Natesan and son may not have delivered his Ezhava community’s votes to the expected level, but the NDA has every reason to rejoice over the alliance. Not only did it help the BJP open its account in the Assembly for the first time since the formation of the state, but NDA’s vote share also went to over 15.5%, a considerable jump. This is the first time that the combine has secured 20,000 odd votes in more than 80 of the 140 constituencies in the state. Moreover they have succeeded in bringing disparate, wrangling sub-sects of the majority community under its umbrella. This “Nayadis to Namboodiris” slogan is what the party will be trying to consolidate in the next two years. For which Amit Shah and the state leadership have to keep Natesan in good humour and keep the Marxists at bay. It is all too clear now that in this election, Ezhavas, by and large, despite efforts by Natesan and company stuck with the communists, proving political pundits completely wrong. However, the BJP has succeeded in cutting into the Ezhava support base of the Congress, which turned out to be too costly for the national party. With Congress still in a daze, it is quite natural that Shah, knowing his political shrewdness, will train his guns on the CPM and the new Left Front government headed by a typical communist bureaucrat, Pinarayi Vijayan, whose body language is still that of a party secretary, not of a Chief Minister.

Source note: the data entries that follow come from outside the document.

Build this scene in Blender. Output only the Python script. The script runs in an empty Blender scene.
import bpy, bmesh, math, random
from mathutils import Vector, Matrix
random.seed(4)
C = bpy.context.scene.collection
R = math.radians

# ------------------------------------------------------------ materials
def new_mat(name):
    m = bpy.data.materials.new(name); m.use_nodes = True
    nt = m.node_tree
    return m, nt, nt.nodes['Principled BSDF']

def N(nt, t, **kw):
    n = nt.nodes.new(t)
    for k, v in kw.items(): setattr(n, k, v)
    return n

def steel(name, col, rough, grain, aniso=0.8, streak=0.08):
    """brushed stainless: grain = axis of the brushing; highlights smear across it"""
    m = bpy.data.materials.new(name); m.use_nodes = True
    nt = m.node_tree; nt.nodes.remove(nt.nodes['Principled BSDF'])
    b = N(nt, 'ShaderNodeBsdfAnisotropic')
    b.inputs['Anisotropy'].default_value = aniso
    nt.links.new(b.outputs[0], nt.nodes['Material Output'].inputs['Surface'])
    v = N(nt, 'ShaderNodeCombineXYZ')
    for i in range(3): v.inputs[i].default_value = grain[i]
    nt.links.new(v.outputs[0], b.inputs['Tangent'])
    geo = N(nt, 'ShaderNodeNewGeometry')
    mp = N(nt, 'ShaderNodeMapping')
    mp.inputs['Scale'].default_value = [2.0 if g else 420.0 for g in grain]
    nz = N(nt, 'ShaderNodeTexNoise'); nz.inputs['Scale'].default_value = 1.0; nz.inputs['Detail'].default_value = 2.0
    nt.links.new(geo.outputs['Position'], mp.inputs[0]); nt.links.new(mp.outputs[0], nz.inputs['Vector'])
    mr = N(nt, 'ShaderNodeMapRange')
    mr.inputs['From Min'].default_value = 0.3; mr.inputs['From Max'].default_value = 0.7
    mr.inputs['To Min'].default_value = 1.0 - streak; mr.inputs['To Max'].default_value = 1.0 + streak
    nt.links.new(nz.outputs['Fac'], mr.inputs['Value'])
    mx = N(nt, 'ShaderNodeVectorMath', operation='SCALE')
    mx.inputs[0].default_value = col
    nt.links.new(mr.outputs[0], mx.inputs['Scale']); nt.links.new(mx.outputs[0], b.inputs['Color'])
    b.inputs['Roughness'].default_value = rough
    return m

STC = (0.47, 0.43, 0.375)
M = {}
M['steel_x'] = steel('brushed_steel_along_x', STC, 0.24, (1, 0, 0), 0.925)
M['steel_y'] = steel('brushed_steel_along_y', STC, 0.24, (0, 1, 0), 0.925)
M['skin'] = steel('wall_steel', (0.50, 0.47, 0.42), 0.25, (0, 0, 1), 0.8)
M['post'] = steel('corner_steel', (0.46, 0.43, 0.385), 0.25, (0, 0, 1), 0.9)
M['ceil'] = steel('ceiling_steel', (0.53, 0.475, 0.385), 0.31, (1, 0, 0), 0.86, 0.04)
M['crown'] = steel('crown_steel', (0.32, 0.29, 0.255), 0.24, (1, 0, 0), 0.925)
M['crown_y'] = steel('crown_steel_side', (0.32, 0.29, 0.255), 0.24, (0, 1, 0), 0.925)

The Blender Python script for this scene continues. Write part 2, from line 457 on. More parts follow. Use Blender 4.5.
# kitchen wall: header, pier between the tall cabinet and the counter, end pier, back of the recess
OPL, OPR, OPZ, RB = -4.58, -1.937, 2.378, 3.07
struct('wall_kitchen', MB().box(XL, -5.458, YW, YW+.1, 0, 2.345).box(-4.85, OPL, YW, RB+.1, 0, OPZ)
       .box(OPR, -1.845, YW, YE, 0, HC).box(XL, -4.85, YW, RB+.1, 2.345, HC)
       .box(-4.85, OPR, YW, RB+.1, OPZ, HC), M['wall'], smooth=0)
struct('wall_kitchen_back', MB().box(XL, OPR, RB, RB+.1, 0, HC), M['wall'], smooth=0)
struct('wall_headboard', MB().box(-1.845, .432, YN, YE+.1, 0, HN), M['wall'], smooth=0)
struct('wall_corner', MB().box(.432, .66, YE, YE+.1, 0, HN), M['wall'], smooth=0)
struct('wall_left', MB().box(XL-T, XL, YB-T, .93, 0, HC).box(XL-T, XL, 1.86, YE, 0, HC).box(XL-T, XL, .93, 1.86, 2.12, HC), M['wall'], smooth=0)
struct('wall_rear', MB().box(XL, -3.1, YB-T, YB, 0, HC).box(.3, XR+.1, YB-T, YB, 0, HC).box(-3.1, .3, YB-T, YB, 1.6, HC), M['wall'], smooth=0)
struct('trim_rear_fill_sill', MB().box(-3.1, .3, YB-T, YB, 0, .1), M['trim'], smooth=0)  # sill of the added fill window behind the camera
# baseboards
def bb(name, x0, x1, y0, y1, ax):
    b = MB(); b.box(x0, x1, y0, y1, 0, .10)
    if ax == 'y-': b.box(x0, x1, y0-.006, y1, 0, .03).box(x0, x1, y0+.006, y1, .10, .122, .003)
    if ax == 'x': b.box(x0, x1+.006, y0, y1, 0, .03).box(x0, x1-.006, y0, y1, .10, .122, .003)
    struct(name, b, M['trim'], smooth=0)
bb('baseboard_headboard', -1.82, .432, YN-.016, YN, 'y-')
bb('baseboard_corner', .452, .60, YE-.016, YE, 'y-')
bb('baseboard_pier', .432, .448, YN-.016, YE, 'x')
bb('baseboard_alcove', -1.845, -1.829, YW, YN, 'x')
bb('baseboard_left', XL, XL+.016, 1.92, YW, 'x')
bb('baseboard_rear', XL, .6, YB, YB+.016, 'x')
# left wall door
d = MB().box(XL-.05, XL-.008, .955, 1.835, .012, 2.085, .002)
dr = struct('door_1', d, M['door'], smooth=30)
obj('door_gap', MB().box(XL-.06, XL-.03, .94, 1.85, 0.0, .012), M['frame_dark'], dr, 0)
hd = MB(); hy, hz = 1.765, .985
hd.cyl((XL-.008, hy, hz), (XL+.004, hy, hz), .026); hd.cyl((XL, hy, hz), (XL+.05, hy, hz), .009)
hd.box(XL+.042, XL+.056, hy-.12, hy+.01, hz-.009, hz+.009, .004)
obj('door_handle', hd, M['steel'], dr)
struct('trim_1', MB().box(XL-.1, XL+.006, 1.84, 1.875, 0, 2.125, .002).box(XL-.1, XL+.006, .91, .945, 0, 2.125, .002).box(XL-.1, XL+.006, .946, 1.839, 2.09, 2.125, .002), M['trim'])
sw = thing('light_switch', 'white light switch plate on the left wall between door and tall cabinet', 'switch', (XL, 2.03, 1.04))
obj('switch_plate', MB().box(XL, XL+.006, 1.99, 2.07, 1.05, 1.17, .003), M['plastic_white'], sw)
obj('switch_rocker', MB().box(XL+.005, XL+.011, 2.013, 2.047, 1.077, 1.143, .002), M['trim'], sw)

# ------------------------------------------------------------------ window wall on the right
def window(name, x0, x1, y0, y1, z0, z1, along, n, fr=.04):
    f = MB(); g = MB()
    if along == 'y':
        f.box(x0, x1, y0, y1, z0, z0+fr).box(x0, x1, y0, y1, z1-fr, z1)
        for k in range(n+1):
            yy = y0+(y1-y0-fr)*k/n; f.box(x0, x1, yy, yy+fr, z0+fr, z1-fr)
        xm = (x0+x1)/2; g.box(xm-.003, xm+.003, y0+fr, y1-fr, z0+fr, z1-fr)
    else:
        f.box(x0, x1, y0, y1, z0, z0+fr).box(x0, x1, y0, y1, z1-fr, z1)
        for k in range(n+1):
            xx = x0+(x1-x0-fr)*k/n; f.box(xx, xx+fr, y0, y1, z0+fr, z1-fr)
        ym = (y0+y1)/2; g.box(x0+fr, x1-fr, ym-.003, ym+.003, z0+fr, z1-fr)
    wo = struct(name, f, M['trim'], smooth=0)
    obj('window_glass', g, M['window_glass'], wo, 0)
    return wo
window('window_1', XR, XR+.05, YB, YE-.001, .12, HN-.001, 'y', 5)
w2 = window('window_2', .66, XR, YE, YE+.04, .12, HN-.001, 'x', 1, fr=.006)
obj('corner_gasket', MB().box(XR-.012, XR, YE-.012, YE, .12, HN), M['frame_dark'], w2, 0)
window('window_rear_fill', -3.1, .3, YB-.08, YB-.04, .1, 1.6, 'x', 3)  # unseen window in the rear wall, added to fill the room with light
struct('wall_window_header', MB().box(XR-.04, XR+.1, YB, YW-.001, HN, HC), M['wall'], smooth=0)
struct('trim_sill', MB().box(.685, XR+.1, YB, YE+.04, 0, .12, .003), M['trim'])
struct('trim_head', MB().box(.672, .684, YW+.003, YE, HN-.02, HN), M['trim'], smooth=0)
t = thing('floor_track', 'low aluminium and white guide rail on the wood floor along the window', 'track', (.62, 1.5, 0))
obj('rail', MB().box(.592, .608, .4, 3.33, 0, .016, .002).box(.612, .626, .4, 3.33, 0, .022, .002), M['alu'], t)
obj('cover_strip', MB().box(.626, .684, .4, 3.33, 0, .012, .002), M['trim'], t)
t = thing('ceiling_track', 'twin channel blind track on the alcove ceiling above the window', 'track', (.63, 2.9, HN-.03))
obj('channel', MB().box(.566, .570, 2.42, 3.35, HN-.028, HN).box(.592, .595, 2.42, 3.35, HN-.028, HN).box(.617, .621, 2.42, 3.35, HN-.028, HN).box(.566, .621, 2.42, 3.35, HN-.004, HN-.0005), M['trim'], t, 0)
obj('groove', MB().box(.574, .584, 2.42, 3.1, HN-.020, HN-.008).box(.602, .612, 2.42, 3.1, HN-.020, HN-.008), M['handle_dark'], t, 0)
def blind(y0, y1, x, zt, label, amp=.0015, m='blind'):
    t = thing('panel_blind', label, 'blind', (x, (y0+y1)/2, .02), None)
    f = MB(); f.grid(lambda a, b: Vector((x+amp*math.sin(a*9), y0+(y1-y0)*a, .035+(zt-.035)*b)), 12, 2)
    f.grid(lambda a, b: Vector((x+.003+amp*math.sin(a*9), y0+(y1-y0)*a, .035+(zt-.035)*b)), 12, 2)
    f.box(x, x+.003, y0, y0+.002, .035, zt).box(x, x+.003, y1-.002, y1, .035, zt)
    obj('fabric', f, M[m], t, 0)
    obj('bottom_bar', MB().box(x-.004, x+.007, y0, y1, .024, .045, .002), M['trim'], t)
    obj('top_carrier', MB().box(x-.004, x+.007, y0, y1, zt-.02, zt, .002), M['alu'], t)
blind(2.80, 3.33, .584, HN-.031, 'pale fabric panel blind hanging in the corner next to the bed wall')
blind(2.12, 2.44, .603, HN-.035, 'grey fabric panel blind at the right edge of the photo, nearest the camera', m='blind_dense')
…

Just in one month’s time after the new government took charge there have been incidents of intimidation from both sides, especially in communally polarised north Kerala. Both CPM and RSS will try to capitalise most on this. The new Chief Minister, through his public statements, is not helping much to calm tempers; nor are some of the Central ministers who seem to be in too much of a hurry to please the Prime Minister. Both being cadre-based parties, Kerala might witness more such violent incidents. With the Congress leadership in a limbo still looking for manna from the high command, battle lines in Kerala seem to be drawn between the BJP and CPM. This is going to be a very pleasing scenario for party president Amit Shah and RSS ideologue and state BJP chief Kummanom Rajashekharan to work on.